# start of Dataset content

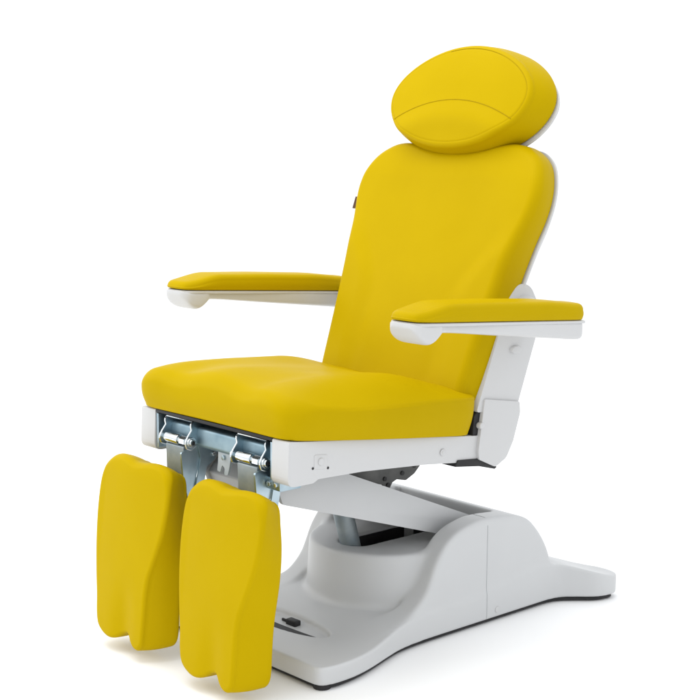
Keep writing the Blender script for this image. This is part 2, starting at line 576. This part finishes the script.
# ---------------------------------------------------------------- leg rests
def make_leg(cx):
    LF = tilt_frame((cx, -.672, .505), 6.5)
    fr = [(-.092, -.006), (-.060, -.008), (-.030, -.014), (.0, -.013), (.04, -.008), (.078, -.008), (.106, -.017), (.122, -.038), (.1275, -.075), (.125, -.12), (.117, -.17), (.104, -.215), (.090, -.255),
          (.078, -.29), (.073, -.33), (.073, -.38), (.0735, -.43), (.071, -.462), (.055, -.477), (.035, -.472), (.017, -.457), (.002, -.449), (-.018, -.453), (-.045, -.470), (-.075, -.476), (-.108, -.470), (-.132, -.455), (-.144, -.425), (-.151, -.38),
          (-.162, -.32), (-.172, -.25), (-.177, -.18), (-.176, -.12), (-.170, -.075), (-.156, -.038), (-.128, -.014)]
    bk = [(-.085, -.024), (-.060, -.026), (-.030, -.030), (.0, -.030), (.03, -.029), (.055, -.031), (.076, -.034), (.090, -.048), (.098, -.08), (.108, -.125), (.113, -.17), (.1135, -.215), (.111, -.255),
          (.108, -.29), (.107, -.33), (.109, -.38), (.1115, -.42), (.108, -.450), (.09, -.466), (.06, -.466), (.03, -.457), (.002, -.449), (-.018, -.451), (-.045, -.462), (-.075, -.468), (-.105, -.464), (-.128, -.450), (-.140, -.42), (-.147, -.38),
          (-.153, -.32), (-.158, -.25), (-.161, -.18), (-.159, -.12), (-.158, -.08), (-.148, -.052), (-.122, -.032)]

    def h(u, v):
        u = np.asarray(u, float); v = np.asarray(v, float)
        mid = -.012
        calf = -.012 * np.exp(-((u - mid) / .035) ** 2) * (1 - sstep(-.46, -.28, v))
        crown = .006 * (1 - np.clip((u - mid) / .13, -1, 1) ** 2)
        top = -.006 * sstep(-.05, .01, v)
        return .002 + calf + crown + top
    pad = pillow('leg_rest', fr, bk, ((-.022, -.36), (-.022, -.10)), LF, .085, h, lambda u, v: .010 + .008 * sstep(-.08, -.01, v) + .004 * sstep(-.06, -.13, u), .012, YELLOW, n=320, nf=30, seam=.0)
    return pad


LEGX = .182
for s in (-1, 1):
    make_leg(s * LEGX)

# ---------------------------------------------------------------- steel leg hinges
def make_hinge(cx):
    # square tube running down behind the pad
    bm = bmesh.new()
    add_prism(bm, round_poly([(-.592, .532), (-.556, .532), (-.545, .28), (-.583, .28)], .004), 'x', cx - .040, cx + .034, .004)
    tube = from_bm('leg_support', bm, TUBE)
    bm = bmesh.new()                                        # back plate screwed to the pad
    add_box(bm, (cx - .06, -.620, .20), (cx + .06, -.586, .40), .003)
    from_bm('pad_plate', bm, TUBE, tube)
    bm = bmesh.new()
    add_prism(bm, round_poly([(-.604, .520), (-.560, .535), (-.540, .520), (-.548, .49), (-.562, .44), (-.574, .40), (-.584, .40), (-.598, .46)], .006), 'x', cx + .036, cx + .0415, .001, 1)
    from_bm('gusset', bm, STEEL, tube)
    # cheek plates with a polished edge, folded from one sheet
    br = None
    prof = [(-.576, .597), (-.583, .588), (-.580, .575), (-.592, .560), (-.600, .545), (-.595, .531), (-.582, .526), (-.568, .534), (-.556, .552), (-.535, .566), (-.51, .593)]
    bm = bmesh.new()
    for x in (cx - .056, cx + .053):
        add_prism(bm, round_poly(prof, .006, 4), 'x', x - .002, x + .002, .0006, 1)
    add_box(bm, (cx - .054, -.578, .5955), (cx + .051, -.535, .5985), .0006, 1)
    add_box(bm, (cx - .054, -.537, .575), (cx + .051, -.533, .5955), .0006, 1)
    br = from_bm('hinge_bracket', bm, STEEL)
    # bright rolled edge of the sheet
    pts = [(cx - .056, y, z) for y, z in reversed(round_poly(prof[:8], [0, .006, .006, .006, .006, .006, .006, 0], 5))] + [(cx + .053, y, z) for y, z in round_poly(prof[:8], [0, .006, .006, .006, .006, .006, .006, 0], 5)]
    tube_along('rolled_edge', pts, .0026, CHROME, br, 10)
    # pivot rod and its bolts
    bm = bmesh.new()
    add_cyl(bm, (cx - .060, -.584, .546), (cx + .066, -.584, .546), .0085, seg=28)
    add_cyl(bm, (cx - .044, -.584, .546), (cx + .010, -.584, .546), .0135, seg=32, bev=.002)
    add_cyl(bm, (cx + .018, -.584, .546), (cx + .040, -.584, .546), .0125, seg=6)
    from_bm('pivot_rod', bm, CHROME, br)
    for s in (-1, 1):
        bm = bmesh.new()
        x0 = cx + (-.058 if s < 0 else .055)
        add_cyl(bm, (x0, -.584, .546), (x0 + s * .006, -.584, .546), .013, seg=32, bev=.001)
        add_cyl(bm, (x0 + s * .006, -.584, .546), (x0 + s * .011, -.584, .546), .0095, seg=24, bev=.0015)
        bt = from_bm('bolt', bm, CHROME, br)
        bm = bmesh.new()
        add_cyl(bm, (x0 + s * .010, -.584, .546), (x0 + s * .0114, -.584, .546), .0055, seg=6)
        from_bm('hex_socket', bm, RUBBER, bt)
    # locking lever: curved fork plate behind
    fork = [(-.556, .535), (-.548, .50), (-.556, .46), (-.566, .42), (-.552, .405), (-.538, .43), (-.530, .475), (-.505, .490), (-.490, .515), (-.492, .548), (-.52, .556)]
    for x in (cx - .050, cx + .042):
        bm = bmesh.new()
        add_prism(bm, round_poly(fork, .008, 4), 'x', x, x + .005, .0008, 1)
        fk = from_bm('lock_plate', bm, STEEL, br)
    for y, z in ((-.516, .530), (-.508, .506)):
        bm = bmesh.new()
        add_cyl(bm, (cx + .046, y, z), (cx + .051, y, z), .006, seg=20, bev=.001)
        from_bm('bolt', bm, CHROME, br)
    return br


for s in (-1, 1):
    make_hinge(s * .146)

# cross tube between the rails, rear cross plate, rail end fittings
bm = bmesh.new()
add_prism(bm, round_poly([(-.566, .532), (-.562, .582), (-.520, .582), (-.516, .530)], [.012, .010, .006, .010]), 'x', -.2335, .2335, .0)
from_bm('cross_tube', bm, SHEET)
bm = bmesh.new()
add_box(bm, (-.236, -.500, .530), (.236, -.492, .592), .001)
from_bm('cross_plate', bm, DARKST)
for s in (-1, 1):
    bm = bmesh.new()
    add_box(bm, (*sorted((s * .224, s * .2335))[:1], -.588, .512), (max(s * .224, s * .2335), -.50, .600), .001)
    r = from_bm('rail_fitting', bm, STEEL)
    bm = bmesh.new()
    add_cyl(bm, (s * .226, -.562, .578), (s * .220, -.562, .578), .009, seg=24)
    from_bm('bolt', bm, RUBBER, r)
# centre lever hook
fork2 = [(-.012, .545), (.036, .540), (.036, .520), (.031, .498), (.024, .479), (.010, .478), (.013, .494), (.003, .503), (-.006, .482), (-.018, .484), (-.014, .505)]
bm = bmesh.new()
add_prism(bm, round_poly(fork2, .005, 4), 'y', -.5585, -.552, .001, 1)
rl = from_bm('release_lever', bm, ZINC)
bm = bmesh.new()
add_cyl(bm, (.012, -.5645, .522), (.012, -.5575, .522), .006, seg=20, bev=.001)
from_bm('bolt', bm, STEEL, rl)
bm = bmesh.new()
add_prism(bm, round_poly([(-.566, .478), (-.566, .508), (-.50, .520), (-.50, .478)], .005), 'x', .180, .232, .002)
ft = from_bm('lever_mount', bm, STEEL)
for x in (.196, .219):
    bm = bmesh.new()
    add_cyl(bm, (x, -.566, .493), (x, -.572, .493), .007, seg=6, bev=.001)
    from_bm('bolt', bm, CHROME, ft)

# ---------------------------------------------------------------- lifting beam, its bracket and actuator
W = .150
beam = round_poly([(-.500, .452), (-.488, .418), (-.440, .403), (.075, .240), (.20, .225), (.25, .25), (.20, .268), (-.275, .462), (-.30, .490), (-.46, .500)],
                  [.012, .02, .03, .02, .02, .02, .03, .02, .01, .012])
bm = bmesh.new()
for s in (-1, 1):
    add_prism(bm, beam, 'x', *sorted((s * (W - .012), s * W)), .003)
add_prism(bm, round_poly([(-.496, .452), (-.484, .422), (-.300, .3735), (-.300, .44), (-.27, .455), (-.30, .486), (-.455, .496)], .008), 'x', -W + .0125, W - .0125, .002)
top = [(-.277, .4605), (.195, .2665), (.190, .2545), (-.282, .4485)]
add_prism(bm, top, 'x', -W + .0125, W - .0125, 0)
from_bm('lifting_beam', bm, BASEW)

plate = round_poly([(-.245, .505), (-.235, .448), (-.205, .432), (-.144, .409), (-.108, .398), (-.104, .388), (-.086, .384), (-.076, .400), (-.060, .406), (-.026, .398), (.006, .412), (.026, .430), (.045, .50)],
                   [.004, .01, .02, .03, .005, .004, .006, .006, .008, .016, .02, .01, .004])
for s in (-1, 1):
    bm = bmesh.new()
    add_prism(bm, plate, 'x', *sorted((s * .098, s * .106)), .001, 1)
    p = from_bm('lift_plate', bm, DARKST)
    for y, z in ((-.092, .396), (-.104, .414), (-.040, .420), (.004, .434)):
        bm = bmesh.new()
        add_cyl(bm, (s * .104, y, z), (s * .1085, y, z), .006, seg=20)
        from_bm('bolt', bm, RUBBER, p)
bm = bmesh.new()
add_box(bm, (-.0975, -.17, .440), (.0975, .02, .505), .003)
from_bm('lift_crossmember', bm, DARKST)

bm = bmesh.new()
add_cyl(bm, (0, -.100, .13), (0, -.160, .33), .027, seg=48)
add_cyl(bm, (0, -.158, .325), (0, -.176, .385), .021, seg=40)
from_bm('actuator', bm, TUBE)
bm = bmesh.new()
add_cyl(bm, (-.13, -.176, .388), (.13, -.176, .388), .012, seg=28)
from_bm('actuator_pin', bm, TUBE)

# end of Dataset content

» **Requirement**: With the pictures left out, restate word for word every line of the data above, from the first down to the line that contains "make_leg(s * LEGX)".

» **The solution**:
Keep writing the Blender script for this image. This is part 2, starting at line 576. This part finishes the script.
# ---------------------------------------------------------------- leg rests
def make_leg(cx):
    LF = tilt_frame((cx, -.672, .505), 6.5)
    fr = [(-.092, -.006), (-.060, -.008), (-.030, -.014), (.0, -.013), (.04, -.008), (.078, -.008), (.106, -.017), (.122, -.038), (.1275, -.075), (.125, -.12), (.117, -.17), (.104, -.215), (.090, -.255),
          (.078, -.29), (.073, -.33), (.073, -.38), (.0735, -.43), (.071, -.462), (.055, -.477), (.035, -.472), (.017, -.457), (.002, -.449), (-.018, -.453), (-.045, -.470), (-.075, -.476), (-.108, -.470), (-.132, -.455), (-.144, -.425), (-.151, -.38),
          (-.162, -.32), (-.172, -.25), (-.177, -.18), (-.176, -.12), (-.170, -.075), (-.156, -.038), (-.128, -.014)]
    bk = [(-.085, -.024), (-.060, -.026), (-.030, -.030), (.0, -.030), (.03, -.029), (.055, -.031), (.076, -.034), (.090, -.048), (.098, -.08), (.108, -.125), (.113, -.17), (.1135, -.215), (.111, -.255),
          (.108, -.29), (.107, -.33), (.109, -.38), (.1115, -.42), (.108, -.450), (.09, -.466), (.06, -.466), (.03, -.457), (.002, -.449), (-.018, -.451), (-.045, -.462), (-.075, -.468), (-.105, -.464), (-.128, -.450), (-.140, -.42), (-.147, -.38),
          (-.153, -.32), (-.158, -.25), (-.161, -.18), (-.159, -.12), (-.158, -.08), (-.148, -.052), (-.122, -.032)]

    def h(u, v):
        u = np.asarray(u, float); v = np.asarray(v, float)
        mid = -.012
        calf = -.012 * np.exp(-((u - mid) / .035) ** 2) * (1 - sstep(-.46, -.28, v))
        crown = .006 * (1 - np.clip((u - mid) / .13, -1, 1) ** 2)
        top = -.006 * sstep(-.05, .01, v)
        return .002 + calf + crown + top
    pad = pillow('leg_rest', fr, bk, ((-.022, -.36), (-.022, -.10)), LF, .085, h, lambda u, v: .010 + .008 * sstep(-.08, -.01, v) + .004 * sstep(-.06, -.13, u), .012, YELLOW, n=320, nf=30, seam=.0)
    return pad


LEGX = .182
for s in (-1, 1):
    make_leg(s * LEGX)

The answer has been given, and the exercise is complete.